Task:
Give back an exact copy of the lines from the start of the material through the line bearing "S.camera = co". Include both ends and nothing else.
▬▬▬▬▬▬▬▬▬▬
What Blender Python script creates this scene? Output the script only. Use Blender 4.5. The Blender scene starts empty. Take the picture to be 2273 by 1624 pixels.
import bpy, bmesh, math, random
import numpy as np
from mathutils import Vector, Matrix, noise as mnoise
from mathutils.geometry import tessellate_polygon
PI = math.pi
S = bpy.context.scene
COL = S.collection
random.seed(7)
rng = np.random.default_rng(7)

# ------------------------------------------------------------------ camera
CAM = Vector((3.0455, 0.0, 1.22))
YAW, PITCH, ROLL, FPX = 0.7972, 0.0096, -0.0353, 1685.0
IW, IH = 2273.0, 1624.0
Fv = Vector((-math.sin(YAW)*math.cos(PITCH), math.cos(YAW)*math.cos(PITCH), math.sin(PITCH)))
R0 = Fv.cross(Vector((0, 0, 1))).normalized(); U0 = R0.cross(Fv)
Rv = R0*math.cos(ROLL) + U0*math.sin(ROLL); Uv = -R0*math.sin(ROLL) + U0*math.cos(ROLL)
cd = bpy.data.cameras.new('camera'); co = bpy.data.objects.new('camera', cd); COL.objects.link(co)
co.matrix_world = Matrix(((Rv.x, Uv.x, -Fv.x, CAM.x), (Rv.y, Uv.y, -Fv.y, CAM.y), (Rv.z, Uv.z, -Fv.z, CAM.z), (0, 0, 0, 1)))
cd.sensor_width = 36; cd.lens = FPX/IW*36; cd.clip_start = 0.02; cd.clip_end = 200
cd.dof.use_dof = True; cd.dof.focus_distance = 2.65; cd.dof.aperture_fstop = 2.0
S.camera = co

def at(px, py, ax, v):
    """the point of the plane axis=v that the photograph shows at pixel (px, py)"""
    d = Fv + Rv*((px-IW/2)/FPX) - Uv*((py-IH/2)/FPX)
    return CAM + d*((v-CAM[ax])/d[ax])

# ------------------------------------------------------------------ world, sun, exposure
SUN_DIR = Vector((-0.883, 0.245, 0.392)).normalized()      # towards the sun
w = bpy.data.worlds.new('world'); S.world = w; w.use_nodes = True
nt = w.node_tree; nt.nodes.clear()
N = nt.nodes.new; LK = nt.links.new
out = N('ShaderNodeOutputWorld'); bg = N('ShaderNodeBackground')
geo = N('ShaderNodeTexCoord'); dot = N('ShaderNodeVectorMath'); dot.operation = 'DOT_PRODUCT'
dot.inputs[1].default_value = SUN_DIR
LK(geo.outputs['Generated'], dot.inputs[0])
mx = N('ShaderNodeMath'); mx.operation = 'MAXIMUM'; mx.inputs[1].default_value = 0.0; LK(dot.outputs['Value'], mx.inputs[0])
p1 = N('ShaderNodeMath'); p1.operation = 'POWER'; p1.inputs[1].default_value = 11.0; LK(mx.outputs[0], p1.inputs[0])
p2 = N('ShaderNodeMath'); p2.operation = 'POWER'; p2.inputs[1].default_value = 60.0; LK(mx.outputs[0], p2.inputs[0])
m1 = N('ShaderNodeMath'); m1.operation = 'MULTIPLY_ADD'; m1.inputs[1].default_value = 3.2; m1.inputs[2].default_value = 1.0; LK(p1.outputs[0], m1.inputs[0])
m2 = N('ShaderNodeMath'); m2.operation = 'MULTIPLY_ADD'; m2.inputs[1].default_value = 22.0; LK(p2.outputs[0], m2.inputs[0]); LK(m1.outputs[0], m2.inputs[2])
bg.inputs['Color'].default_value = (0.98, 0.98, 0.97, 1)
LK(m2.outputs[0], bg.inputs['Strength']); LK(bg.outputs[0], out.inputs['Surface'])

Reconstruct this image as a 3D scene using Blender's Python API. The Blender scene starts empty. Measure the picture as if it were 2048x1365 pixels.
▬▬▬▬▬▬▬▬▬▬
Solution:
What Blender Python script creates this scene? Output the script only. Use Blender 4.5. The Blender scene starts empty. Take the picture to be 2273 by 1624 pixels.
import bpy, bmesh, math, random
import numpy as np
from mathutils import Vector, Matrix, noise as mnoise
from mathutils.geometry import tessellate_polygon
PI = math.pi
S = bpy.context.scene
COL = S.collection
random.seed(7)
rng = np.random.default_rng(7)

# ------------------------------------------------------------------ camera
CAM = Vector((3.0455, 0.0, 1.22))
YAW, PITCH, ROLL, FPX = 0.7972, 0.0096, -0.0353, 1685.0
IW, IH = 2273.0, 1624.0
Fv = Vector((-math.sin(YAW)*math.cos(PITCH), math.cos(YAW)*math.cos(PITCH), math.sin(PITCH)))
R0 = Fv.cross(Vector((0, 0, 1))).normalized(); U0 = R0.cross(Fv)
Rv = R0*math.cos(ROLL) + U0*math.sin(ROLL); Uv = -R0*math.sin(ROLL) + U0*math.cos(ROLL)
cd = bpy.data.cameras.new('camera'); co = bpy.data.objects.new('camera', cd); COL.objects.link(co)
co.matrix_world = Matrix(((Rv.x, Uv.x, -Fv.x, CAM.x), (Rv.y, Uv.y, -Fv.y, CAM.y), (Rv.z, Uv.z, -Fv.z, CAM.z), (0, 0, 0, 1)))
cd.sensor_width = 36; cd.lens = FPX/IW*36; cd.clip_start = 0.02; cd.clip_end = 200
cd.dof.use_dof = True; cd.dof.focus_distance = 2.65; cd.dof.aperture_fstop = 2.0
S.camera = co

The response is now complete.